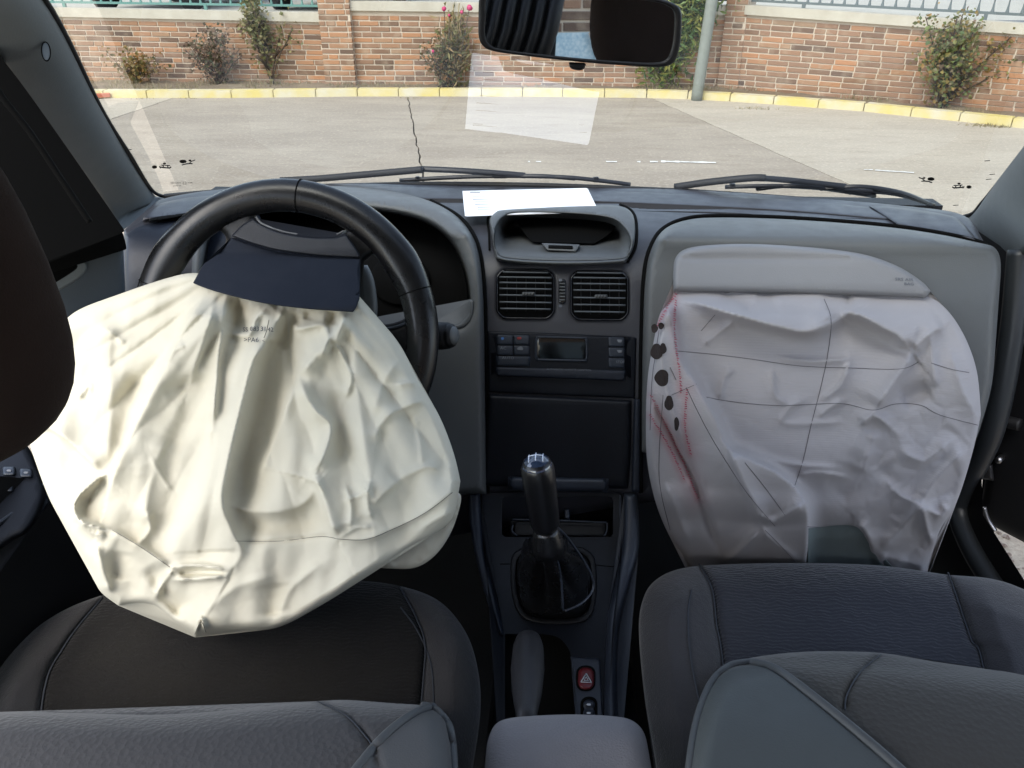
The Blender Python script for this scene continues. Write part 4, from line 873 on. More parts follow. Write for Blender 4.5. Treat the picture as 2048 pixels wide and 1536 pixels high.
def pillar(root, inner, outer, name='pillar_trim', bulge=.012, tuck=None, mt='pillar', hf=None):
    """pillar trim lofted from the glass edge to the door side"""
    a = catmull(np.array(inner, float)[:, :2], 10, False); b = catmull(np.array(outer, float)[:, :3], 10, False); m = len(a); n = 14
    PA, _ = GLASS.at(a); V = []; Fc = []
    for i in range(m):
        pb = PD(b[i][0], b[i][1], ((PA[i]-C0)@fw)*b[i][2]); c = pb-PA[i]
        nn = np.cross(PA[min(i+1, m-1)]-PA[max(i-1, 0)], c); nn /= np.linalg.norm(nn); nn = nn if nn@(C0-PA[i]) > 0 else -nn
        for k in range(n+1):
            t = k/n; V.append(PA[i]+c*t+nn*(bulge*math.sin(math.pi*t**.8)+.003))
        V.append(pb-nn*.05+c*.15)
    w_ = n+2
    for i in range(m-1):
        for k in range(w_-1): Fc.append((i*w_+k, i*w_+k+1, (i+1)*w_+k+1, (i+1)*w_+k))
    return mesh(name, V, Fc, M[mt], root)
def car_body():
    root = empty('car', (0, .9, 0)); tag(root, 'car seen from inside, with grey pillar trims, black floor and doors around the seats', 'car')
    lp = pillar(root, [(-75, -170), (85, -5), (200, 213), (297, 377), (328, 397)], [(-420, -260, .86), (-125, -55, .86), (60, 205, .88), (205, 400, .9), (244, 462, .92)])
    # round fixing cap on the left trim
    cap = Plane(PD(92, 103, .71), C0-PD(92, 103, .71)); ring = [(92+8.5*math.cos(t)+1.5*math.sin(t), 103+18*math.sin(t)) for t in np.linspace(0, 2*math.pi, 22)[:-1]]
    rp = pillar(root, [(2620, -420), (2280, 0), (2048, 296), (1978, 388), (1946, 428), (1922, 436)], [(2900, -150, .84), (2500, 190, .84), (2200, 400, .86), (2055, 500, .88), (2020, 530, .9), (1992, 512, .94)])
    vs = np.array([v.co for v in lp.data.vertices]); pr = np.array([proj(v) for v in vs])
    j = np.argsort(np.hypot(pr[:, 0]-92, pr[:, 1]-103))[:6]; cd = ((vs[j]-C0)@fw).min()
    CP = Plane(PD(92, 103, cd-.004), (.55, -.6, .55)); panel('fixing_cap', ring, CP, M['pillar'], lp, h=.0012, rim=2, step=6, skirt=.004, cs=3)
    P2, n2 = Off(CP, .0012).at(np.array([(92+9*math.cos(t)+1.5*math.sin(t), 103+19*math.sin(t)) for t in np.linspace(0, 2*math.pi, 40)[:-1]])); tube3('fixing_cap_edge', P2, .0006, M['void'], lp, 5, True)
    # dark floor, bulkhead, tunnel
    mesh('floor_carpet', [(-.72, -.9, .20), (.70, -.9, .20), (.70, 1.75, .20), (-.72, 1.75, .20), (.70, 1.75, .52), (-.72, 1.75, .52)], [(0, 1, 2, 3), (3, 2, 4, 5)], M['carpet'], root)
    boxm('transmission_tunnel', (.02, .35, .3), (.20, 1.6, .20), M['carpet'], root, 0, .03)
    boxm('bulkhead', (0, 1.56, .55), (1.42, .05, .62), M['black'], root)
    # right sill and front side trim
    seam('sill', [(2040, 500), (2022, 680), (1985, 860), (1930, 975), (1918, 1025), (1938, 1085), (1978, 1155), (2045, 1255), (2200, 1480)], Plane((.715, 1, .5), (-1, 0, 0)), .018, M['sill'], root, 0, 8, 12); boxm('sill_plate', (.728, .1, .30), (.03, 1.7, .18), M['sill'], root, 0, .02)
    mesh('footwell_trim', [(.722, .55, .22), (.722, 1.5, .22), (.722, 1.5, .85), (.722, 1.24, .85), (.722, 1.22, .55), (.722, 1.14, .44), (.722, .9, .42), (.722, .55, .42)], [(0, 1, 2, 3, 4, 5, 6, 7)], M['black'], root)
    boxm('side_panel', (-.76, .3, .35), (.05, 2.6, .30), M['black'], root)
    for sx in (-1, 1): boxm('reflection_blocker', (sx*.765, 1.51 if sx > 0 else 1.32, .51), (.03, .34 if sx > 0 else .72, .60), M['black'], root)  # unseen, added to keep bright ground out of the windscreen's reflection
    boxm('scuttle_blocker', (0, 1.56, .775), (1.4, .10, .10), M['black'], root)  # unseen box added to hide bright ground mirrored at the glass base
    # bonnet and wings in front of the glass
    V = []; Fc = []
    for i in range(9):
        x = -.78+i*.195; e = 1-(abs(x)/.78)**4*.12
        for (y, z) in ((1.50, .862), (1.7, .80), (2.0, .715), (2.3, .64), (2.45, .56), (2.5, .40)): V.append((x, y, z*e))
    for i in range(8):
        for k in range(5): Fc.append((i*6+k, i*6+k+1, (i+1)*6+k+1, (i+1)*6+k))
    mesh('bonnet', V, Fc, M['car_paint'], root)
    V = []; Fc = []
    for i in range(13):
        x = -.60+i*.1; a_ = abs(x)/.60
        for (y, z) in ((.64, 1.375), (.52, 1.39), (.20, 1.405), (-.45, 1.405)): V.append((x, y, z-.05*a_**4))
    for i in range(12):
        for k in range(3): Fc.append((i*4+k, i*4+k+1, (i+1)*4+k+1, (i+1)*4+k))
    rf = mesh('roof_lining', V, Fc, M['pillar'], root)  # unseen roof, cut off behind so that sky light fills the cabin
    for q_ in (-.62, .62): tube3('roof_rail', [(q_, .66, 1.34), (q_, .3, 1.37), (q_, -.5, 1.375), (q_, -1.35, 1.30)], .03, M['pillar'], root, 10)
    boxm('header_rail', (0, .66, 1.385), (1.2, .08, .03), M['pillar'], root, 0, .01)
    return root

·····

Copy every line of the listing that contains the word "from".

### The reply
The Blender Python script for this scene continues. Write part 4, from line 873 on. More parts follow. Write for Blender 4.5. Treat the picture as 2048 pixels wide and 1536 pixels high.
    """pillar trim lofted from the glass edge to the door side"""
    root = empty('car', (0, .9, 0)); tag(root, 'car seen from inside, with grey pillar trims, black floor and doors around the seats', 'car')